>>>>
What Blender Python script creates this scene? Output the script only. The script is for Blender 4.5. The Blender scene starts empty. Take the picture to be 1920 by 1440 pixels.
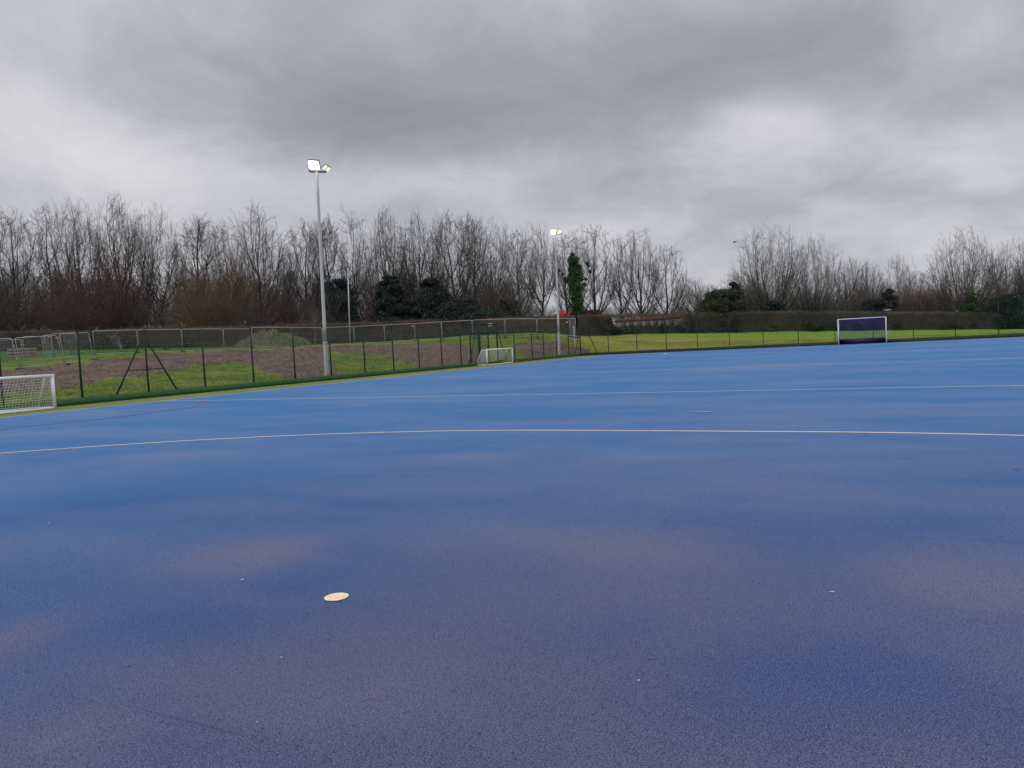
import bpy, math, random
import numpy as np
from mathutils import Vector, Matrix
random.seed(7); RNG=np.random.default_rng(11)
sc=bpy.context.scene; COL=sc.collection

# ------------------------------------------------------------------ camera
F,YAW,PITCH,ROLL,CX,CY,CH=1410.4,.4823,1.5192,-.0527,3.1556,2.8666,1.5045
def rot(a,b,c):
    ca,sa=np.cos(a),np.sin(a);cc,s_=np.cos(c),np.sin(c)
    return np.array([[ca,-sa,0],[sa,ca,0],[0,0,1]])@np.array([[1,0,0],[0,np.cos(b),-np.sin(b)],[0,np.sin(b),np.cos(b)]])@np.array([[cc,-s_,0],[s_,cc,0],[0,0,1]])
R=rot(YAW,PITCH,ROLL);C0=np.array([CX,CY,CH])
cd=bpy.data.cameras.new('camera'); cam=bpy.data.objects.new('camera',cd); COL.objects.link(cam)
cam.matrix_world=Matrix([list(R[i])+[C0[i]] for i in range(3)]+[[0,0,0,1]])
cd.sensor_fit='HORIZONTAL'; cd.sensor_width=36; cd.lens=F/1920*36; cd.clip_start=.05; cd.clip_end=3000
sc.camera=cam
# a photo position and a distance in metres -> a point of the place
def at(u,v,Z): return C0+R@np.array([(u-960)/F*Z,(720-v)/F*Z,-Z])
def gnd(u,v,z=0.):
    w=R@np.array([u-960,720-v,-F]); return C0+w*(z-CH)/w[2]
def onX(u,v,X):
    w=R@np.array([u-960,720-v,-F]); return C0+w*(X-CX)/w[0]
def onY(u,v,Y):
    w=R@np.array([u-960,720-v,-F]); return C0+w*(Y-CY)/w[1]
def proj(P):
    q=(np.asarray(P,float)-C0)@R; return 960+F*q[...,0]/-q[...,2],720-F*q[...,1]/-q[...,2],-q[...,2]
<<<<
■ **Exercise directions**: Every line of text is to be repeated exactly; pictures are left out.

■ **Expected output**:
What Blender Python script creates this scene? Output the script only. The script is for Blender 4.5. The Blender scene starts empty. Take the picture to be 1920 by 1440 pixels.
import bpy, math, random
import numpy as np
from mathutils import Vector, Matrix
random.seed(7); RNG=np.random.default_rng(11)
sc=bpy.context.scene; COL=sc.collection

# ------------------------------------------------------------------ camera
F,YAW,PITCH,ROLL,CX,CY,CH=1410.4,.4823,1.5192,-.0527,3.1556,2.8666,1.5045
def rot(a,b,c):
    ca,sa=np.cos(a),np.sin(a);cc,s_=np.cos(c),np.sin(c)
    return np.array([[ca,-sa,0],[sa,ca,0],[0,0,1]])@np.array([[1,0,0],[0,np.cos(b),-np.sin(b)],[0,np.sin(b),np.cos(b)]])@np.array([[cc,-s_,0],[s_,cc,0],[0,0,1]])
R=rot(YAW,PITCH,ROLL);C0=np.array([CX,CY,CH])
cd=bpy.data.cameras.new('camera'); cam=bpy.data.objects.new('camera',cd); COL.objects.link(cam)
cam.matrix_world=Matrix([list(R[i])+[C0[i]] for i in range(3)]+[[0,0,0,1]])
cd.sensor_fit='HORIZONTAL'; cd.sensor_width=36; cd.lens=F/1920*36; cd.clip_start=.05; cd.clip_end=3000
sc.camera=cam
# a photo position and a distance in metres -> a point of the place
def at(u,v,Z): return C0+R@np.array([(u-960)/F*Z,(720-v)/F*Z,-Z])
def gnd(u,v,z=0.):
    w=R@np.array([u-960,720-v,-F]); return C0+w*(z-CH)/w[2]
def onX(u,v,X):
    w=R@np.array([u-960,720-v,-F]); return C0+w*(X-CX)/w[0]
def onY(u,v,Y):
    w=R@np.array([u-960,720-v,-F]); return C0+w*(Y-CY)/w[1]
def proj(P):
    q=(np.asarray(P,float)-C0)@R; return 960+F*q[...,0]/-q[...,2],720-F*q[...,1]/-q[...,2],-q[...,2]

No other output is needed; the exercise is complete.